Prom season is upon us. We all know what that means: More American adults are doing their proms all over again.
A New York Times headline about a growing number of adults says they are taking “A Second Shot to Have the Best Night of their Lives.”
And carry on like a bunch of retrograde adolescents.
The modern prom, reports Slate, “may be traced to the Ivy League and the annual tradition of a ‘presentation week,’ during which formal dress and dancing accompanied a promenade concert.”
Not content with only the well-to-do experiencing the awkwardness and misery of the prom, high schools across America embraced it, particularly after World War II. Now the prom is a rite of passage for American teens everywhere, with many blowing thousands of dollars on their big nights.
But I certainly wouldn’t want to do my prom over.
I didn’t know my date very well. She was in my photography class, very pretty and, more importantly, still available.
When she agreed to go with me, she greatly disrupted the Bethel Park High School prom-date pecking order. Whereas my date greatly raised my social status - even my friends and family were shocked she’d go with me - I lowered hers.
She was awfully sore about it.
“I heard about you,” she told me at our pre-prom date. “A regular class clown! You better not show up in a limo, wear a top hat or cane or do anything else to embarrass me!”
That set the tone for an incredibly unpleasant weekend.
We got lost on the way to the prom, lost on the way to my friend Cook’s cabin in Ohio and lost on the way home. My first foray into the adult world was rough, to be sure - a precursor, regrettably, of many more unpleasant adult experiences to come.
Similarly awkward prom experiences may motivate the growing number of adults trying to “get it right” during a second round.
But there are no “do overs” in life. Didn’t novelist Thomas Wolfe make it clear that we “can’t go home again”?
The prom is supposed to be a teen’s first foray into the adult world, not an adult’s eager return to adolescence.
That’s not stopping ever more “adults” from trying. Too many are not just doing their proms over, they’re doing summer camps over, too - another hot trend.

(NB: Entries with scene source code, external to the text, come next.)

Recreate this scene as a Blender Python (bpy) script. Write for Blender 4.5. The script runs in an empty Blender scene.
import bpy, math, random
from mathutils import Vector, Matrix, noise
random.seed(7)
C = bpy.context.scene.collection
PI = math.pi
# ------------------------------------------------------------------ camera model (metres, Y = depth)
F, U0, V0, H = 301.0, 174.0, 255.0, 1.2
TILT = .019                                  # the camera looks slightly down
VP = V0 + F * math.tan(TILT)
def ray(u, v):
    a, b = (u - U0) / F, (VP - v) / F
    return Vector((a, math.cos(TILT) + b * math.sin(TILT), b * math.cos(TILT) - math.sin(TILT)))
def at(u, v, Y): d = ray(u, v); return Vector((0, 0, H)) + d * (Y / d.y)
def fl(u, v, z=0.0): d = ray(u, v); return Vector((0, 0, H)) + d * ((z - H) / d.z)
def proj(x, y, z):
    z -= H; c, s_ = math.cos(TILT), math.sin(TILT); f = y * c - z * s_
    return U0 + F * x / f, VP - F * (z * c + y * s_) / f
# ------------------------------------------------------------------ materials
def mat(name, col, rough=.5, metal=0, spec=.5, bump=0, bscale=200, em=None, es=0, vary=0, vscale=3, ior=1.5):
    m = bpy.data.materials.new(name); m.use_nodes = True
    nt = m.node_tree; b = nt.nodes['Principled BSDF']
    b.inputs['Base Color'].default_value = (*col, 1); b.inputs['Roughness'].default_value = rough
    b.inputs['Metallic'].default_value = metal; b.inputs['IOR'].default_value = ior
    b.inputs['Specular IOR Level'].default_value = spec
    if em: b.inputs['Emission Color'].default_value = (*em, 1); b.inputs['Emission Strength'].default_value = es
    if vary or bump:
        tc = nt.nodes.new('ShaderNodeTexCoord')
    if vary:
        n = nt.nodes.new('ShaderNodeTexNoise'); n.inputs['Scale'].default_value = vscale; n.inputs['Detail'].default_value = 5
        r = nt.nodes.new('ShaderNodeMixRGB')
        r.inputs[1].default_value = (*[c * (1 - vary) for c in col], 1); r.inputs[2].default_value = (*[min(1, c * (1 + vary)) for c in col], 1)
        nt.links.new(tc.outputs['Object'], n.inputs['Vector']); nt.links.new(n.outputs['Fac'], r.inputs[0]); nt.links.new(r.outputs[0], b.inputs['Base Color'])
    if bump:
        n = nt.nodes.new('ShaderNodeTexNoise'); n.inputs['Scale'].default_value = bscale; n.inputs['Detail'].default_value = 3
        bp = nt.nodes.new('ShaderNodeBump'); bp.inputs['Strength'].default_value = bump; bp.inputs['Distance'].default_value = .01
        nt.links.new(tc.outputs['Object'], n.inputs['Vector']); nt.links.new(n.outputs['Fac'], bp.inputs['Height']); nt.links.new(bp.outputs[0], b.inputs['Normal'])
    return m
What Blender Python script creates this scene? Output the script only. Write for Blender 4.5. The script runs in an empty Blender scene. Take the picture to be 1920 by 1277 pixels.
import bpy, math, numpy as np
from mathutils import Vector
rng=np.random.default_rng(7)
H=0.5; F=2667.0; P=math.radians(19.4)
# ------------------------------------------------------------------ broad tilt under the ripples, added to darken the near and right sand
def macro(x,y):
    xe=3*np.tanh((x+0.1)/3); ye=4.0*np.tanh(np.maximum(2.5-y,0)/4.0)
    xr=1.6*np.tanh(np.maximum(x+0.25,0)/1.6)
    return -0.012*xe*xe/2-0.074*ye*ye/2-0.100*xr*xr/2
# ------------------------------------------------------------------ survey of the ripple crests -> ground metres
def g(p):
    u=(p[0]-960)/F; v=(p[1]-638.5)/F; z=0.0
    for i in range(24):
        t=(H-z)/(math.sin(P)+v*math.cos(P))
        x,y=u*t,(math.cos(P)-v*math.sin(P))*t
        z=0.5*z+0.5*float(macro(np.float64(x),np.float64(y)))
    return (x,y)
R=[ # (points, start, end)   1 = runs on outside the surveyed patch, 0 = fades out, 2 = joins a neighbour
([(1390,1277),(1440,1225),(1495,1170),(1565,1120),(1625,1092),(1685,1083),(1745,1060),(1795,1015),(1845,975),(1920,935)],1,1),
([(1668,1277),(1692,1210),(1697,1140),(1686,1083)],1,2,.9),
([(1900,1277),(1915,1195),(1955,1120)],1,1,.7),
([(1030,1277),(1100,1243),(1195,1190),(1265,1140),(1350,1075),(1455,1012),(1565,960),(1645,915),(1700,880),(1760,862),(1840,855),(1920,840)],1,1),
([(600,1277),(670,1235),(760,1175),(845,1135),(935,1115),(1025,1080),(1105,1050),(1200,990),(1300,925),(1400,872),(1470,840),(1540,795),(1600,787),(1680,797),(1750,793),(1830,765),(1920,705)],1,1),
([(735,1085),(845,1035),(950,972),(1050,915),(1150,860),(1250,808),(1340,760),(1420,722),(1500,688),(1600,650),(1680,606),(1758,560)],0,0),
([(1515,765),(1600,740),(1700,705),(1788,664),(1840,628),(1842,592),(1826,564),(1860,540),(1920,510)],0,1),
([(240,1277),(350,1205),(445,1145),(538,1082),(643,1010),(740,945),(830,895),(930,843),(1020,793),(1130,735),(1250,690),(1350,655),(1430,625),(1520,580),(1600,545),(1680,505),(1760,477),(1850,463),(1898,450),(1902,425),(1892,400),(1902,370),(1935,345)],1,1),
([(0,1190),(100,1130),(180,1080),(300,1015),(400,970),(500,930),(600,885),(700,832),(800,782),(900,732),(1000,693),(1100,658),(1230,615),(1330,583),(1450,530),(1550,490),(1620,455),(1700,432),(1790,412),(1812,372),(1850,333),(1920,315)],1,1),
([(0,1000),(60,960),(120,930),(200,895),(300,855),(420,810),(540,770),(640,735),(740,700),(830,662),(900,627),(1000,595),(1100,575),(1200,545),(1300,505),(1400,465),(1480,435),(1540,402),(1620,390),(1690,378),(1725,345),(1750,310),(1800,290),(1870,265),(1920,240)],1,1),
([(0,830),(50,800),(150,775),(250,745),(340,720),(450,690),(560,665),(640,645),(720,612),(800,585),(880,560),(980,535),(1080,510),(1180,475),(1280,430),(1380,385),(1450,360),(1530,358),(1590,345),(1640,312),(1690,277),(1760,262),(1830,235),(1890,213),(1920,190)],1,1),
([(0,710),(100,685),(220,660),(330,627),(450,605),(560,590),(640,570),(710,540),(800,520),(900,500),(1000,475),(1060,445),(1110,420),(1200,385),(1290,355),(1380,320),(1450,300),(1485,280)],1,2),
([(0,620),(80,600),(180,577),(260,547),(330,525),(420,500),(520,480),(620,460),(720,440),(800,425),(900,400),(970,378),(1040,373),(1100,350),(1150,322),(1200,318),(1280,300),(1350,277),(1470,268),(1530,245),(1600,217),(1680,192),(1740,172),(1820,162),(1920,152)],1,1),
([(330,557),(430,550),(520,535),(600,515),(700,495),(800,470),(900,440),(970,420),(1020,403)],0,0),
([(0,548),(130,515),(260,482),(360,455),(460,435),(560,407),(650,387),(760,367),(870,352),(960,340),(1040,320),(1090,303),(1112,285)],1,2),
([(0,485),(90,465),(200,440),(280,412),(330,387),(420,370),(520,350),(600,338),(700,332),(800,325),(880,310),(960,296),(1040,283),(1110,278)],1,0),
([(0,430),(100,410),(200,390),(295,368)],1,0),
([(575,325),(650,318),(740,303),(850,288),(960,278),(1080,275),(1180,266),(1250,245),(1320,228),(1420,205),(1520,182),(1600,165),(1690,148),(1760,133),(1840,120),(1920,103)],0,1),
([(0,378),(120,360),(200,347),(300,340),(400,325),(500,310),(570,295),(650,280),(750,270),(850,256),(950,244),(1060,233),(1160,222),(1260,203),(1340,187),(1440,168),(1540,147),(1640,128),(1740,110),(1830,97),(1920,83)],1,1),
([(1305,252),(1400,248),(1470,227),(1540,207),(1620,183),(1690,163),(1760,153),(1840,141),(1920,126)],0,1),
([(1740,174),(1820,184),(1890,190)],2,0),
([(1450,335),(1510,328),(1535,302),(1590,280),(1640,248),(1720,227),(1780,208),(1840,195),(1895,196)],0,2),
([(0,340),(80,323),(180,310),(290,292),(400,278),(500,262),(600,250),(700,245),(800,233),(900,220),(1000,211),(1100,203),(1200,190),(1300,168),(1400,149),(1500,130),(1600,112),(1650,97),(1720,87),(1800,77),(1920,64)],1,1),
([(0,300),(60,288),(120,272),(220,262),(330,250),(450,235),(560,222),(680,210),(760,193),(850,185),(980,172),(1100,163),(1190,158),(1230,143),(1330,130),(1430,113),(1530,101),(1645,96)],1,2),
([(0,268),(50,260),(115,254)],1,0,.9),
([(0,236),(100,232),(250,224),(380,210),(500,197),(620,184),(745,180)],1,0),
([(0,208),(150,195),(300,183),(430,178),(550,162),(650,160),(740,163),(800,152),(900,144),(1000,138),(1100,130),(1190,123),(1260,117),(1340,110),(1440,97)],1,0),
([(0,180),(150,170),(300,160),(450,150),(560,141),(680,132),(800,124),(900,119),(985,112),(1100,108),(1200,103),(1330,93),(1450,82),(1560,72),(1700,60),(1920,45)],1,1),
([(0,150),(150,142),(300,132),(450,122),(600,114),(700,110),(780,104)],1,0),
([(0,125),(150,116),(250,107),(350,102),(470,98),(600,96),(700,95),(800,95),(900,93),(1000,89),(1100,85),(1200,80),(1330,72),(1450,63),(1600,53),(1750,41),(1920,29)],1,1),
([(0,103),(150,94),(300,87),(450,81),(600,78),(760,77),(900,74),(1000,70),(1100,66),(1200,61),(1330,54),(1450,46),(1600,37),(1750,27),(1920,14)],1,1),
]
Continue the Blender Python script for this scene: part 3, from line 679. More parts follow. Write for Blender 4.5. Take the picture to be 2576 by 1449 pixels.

To be sure, a growing desire for perpetual adolescence among today’s “adults” is revealing itself all over the place - from delaying moving out of their parents’ homes to delaying marriage and parenthood. That same desire leads Hollywood to keep recycling favorite movies and TV shows from their adolescence.
Look, if you had an unpleasant prom experience when you were 18, as I did, those are the breaks.
I wrote an earlier, light-hearted newspaper column about my experience. It was published all over the country.
After that piece ran, I bumped into my old prom date at the grocery store. She still looked great, but, boy, she was really sore now.
It turns out her husband was so delighted by her rare rude behavior - so delighted, for once, that she, not he, was the one deserving a lecture - he carries the column around in his wallet, showing it enthusiastically to total strangers.
The joy I get from that story almost makes my lousy prom experience worthwhile - but certainly not enough to make me want to do the prom all over again.